Over at On the Way, Bonnie Hull has a preview of new public art going in at the Transportation Building.
ODOT employees have been exiled from the 1951 T-Building for a year-and-a-half now while it undergoes some much needed renovation.
Finish work is apparently on the horizon, and soon some employees (not all, alas) will be able to move back into it.
Retired Art Professor Roger Hull is part of the group working on the 1% for art. You may recall the Environmental Art show at Hallie Ford from a couple of years ago. Michael Brophy is a favorite northwest landscape artist, and apparently he'll have several works in the new building!
Hull has notes on several of the other artists and locations for art, so head on over and check it out. She reproduces (top image) some of Brophy's gouaches similar to what will go in.
But with the North American Handmade Bicycle Show going on right now, it makes you wonder if the definitions couldn't be broadened just a pinch to include applied art.

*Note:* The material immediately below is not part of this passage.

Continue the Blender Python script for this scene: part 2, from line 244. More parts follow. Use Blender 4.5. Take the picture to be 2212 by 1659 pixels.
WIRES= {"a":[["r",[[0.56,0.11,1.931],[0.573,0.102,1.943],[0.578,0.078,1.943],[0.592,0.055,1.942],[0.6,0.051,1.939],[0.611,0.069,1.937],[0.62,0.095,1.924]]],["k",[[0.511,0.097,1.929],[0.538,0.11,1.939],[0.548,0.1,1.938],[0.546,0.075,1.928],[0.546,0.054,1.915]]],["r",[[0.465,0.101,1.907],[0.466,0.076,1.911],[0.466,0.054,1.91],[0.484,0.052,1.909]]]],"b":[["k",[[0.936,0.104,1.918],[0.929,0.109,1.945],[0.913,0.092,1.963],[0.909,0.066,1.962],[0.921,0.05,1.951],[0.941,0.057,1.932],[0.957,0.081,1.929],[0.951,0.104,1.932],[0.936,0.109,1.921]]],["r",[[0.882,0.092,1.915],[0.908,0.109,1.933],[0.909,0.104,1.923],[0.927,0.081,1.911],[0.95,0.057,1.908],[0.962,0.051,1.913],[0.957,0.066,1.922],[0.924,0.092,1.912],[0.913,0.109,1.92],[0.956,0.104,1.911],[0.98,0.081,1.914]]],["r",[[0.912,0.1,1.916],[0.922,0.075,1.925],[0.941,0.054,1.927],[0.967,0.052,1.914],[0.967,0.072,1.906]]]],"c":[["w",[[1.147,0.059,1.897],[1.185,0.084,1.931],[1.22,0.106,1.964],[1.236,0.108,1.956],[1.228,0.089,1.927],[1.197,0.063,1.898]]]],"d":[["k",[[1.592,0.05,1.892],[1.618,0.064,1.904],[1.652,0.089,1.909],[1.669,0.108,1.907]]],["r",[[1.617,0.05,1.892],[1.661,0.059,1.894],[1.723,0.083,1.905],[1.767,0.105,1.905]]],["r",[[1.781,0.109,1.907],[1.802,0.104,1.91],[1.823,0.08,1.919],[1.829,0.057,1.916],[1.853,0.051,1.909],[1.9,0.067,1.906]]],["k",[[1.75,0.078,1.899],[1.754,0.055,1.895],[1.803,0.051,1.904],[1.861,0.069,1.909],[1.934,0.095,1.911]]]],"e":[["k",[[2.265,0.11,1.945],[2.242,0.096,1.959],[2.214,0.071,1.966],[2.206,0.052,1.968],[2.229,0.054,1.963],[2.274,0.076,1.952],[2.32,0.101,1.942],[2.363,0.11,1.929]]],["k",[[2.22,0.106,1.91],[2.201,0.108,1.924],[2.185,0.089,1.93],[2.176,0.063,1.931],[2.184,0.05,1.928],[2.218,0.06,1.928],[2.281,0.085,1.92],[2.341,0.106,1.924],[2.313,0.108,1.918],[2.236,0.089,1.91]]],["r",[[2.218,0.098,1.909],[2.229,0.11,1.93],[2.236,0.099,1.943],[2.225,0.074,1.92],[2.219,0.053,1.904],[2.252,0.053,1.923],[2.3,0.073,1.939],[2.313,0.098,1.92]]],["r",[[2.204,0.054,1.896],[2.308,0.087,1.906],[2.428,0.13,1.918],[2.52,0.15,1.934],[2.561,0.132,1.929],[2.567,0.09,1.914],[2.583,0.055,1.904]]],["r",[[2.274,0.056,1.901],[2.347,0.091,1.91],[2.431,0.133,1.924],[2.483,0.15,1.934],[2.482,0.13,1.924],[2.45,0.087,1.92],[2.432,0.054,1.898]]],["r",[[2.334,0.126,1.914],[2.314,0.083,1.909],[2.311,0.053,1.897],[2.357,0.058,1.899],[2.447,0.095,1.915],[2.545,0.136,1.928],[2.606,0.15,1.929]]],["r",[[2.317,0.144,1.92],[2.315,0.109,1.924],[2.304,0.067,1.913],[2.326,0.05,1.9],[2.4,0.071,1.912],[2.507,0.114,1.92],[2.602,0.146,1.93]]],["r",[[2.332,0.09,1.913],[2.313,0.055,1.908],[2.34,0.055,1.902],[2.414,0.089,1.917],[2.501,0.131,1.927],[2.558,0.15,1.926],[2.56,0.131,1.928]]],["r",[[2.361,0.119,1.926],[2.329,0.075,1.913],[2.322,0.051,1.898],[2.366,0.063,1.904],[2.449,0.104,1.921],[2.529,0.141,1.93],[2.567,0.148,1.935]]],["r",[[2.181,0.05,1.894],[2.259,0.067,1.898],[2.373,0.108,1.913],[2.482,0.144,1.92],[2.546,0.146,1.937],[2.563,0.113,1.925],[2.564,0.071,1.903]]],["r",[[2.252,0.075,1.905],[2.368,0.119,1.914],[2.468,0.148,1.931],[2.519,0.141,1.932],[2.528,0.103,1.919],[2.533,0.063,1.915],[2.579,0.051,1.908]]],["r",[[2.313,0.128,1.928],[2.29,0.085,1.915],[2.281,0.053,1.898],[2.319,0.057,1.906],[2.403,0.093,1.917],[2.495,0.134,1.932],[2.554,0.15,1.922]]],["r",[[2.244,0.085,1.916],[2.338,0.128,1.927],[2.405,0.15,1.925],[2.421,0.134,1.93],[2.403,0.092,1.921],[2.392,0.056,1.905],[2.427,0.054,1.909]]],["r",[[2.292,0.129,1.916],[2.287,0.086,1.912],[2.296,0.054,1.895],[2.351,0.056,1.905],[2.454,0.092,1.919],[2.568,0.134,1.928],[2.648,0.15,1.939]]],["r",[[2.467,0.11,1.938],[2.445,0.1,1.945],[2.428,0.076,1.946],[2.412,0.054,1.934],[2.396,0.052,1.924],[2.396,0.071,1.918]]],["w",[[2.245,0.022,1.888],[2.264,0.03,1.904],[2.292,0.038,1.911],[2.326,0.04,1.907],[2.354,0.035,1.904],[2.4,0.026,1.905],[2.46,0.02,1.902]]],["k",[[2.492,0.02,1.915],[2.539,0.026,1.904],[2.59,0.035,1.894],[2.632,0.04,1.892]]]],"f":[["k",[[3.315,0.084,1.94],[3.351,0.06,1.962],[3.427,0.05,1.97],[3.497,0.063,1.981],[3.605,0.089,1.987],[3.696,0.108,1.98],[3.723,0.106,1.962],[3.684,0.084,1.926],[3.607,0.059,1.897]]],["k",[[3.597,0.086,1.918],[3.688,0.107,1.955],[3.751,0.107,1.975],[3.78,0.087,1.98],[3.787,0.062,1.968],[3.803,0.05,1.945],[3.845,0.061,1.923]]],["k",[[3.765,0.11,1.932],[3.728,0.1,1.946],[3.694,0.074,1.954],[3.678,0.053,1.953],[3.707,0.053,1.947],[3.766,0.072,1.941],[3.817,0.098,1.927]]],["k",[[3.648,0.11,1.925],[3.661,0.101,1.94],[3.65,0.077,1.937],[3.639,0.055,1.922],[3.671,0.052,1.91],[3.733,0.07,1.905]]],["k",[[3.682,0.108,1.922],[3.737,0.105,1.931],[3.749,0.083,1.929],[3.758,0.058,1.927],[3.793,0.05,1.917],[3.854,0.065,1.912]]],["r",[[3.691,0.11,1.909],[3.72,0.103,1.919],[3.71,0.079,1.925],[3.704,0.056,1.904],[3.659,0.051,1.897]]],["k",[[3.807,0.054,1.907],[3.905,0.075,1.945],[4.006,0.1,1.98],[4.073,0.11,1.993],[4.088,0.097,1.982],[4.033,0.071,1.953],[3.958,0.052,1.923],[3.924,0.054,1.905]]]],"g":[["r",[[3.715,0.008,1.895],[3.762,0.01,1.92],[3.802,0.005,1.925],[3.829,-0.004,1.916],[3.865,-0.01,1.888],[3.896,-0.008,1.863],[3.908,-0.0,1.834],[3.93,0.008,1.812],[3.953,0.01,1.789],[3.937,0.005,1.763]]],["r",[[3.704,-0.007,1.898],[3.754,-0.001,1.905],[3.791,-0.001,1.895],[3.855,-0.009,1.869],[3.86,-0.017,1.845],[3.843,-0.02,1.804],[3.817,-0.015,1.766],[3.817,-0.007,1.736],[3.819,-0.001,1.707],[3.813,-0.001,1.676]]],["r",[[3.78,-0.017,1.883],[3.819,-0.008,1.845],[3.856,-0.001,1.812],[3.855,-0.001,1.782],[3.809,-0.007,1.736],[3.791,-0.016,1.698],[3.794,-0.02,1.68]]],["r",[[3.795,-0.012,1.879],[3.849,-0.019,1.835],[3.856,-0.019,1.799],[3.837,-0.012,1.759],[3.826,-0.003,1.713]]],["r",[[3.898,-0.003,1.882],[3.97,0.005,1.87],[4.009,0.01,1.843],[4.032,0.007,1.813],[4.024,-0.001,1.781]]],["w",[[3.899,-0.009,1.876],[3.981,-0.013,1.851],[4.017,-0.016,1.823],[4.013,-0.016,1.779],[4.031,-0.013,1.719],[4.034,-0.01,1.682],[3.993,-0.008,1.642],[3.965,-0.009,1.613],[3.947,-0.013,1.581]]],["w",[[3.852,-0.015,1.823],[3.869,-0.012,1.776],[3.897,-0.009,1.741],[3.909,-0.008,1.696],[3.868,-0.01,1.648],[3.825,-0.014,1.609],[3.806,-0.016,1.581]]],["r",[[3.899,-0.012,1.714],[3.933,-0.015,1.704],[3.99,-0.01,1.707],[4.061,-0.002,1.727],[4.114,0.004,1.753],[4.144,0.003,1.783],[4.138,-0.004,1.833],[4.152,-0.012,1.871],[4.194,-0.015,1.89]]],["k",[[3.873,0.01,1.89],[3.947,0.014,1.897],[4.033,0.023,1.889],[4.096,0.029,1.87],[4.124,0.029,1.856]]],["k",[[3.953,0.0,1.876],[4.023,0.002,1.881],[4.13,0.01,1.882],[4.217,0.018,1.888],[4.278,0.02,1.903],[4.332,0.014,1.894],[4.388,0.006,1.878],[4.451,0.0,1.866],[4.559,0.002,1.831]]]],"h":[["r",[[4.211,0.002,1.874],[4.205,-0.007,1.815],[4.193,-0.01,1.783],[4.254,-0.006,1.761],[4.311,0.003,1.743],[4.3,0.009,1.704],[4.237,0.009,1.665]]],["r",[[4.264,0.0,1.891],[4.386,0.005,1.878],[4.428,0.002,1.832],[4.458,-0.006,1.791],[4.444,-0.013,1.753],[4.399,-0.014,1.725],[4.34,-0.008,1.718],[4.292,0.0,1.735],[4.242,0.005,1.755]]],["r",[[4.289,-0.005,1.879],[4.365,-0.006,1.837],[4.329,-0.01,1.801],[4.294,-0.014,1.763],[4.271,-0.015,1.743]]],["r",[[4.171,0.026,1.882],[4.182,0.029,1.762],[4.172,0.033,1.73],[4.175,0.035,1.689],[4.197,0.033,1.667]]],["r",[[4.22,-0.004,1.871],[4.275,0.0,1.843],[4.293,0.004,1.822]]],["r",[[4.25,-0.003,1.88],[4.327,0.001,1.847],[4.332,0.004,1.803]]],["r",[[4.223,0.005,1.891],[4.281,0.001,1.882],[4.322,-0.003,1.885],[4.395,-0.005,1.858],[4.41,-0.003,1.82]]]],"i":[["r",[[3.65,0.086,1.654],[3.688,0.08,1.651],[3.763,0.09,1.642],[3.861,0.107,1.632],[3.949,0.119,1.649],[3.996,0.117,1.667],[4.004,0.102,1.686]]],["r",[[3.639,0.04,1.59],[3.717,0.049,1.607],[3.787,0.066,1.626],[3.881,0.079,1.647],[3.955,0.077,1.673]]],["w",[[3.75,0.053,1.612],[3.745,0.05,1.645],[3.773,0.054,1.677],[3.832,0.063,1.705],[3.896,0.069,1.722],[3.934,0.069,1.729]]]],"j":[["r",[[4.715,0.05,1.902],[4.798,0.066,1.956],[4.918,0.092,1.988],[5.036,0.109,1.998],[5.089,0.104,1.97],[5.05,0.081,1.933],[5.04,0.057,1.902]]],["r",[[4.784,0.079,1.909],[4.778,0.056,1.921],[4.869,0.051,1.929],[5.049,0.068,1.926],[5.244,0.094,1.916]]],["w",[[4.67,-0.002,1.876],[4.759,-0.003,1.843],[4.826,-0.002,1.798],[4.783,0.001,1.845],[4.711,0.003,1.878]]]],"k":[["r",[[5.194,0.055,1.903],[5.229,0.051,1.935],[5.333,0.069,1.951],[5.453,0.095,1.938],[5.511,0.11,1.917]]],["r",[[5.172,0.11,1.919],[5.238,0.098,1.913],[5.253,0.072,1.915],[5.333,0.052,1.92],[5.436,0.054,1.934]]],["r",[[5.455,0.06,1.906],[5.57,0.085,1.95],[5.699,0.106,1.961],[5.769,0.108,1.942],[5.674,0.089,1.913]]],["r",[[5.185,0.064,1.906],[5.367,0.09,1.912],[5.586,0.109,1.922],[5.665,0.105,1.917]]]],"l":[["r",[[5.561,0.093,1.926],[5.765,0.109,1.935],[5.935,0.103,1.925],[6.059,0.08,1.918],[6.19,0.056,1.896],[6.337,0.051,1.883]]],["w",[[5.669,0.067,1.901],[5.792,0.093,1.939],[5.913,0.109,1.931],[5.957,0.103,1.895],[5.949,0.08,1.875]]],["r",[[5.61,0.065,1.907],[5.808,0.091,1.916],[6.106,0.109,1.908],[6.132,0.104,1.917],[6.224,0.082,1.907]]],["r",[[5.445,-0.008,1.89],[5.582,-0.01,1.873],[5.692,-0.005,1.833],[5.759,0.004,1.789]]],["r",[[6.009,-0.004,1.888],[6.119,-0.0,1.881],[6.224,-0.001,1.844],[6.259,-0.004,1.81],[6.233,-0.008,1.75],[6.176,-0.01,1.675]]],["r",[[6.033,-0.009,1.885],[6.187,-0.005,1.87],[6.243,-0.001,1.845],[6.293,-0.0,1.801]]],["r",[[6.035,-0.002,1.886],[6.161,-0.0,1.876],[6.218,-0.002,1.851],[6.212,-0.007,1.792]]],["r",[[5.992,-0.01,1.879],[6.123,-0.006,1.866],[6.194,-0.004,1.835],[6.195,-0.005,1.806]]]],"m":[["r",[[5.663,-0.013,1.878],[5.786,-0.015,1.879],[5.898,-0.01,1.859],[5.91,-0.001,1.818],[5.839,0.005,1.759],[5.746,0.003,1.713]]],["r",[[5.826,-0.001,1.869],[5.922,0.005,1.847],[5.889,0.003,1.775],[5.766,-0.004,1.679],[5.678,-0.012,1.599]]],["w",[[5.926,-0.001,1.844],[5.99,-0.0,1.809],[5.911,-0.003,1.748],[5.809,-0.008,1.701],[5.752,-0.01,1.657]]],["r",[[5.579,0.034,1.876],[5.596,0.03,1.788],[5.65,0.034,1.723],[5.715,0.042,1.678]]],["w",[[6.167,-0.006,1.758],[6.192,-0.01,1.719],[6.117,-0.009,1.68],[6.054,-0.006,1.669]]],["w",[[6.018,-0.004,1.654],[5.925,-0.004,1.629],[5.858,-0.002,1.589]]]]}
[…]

Sacha White's tricycle has been exhibited at the San Francisco Museum of Craft and Design and the New York Museum of Arts and Design.
In Sacramento at this year's NAHBS, Ira Ryan's farm-to-kitchen "Market Bike" for Ned Ludd Chef and Owner Jason French (front and back from BikePortland) won Best City Bike.
Wouldn't it be nice to inspire the next generation of ODOT engineers and planners with some of the best in hand-built bicycles? Put the people back into mobility? Now that would be public art both useful and beautiful!
(Bikes roll easily, but heck, if museums can put them on display, surely they could be secured in a state office building.)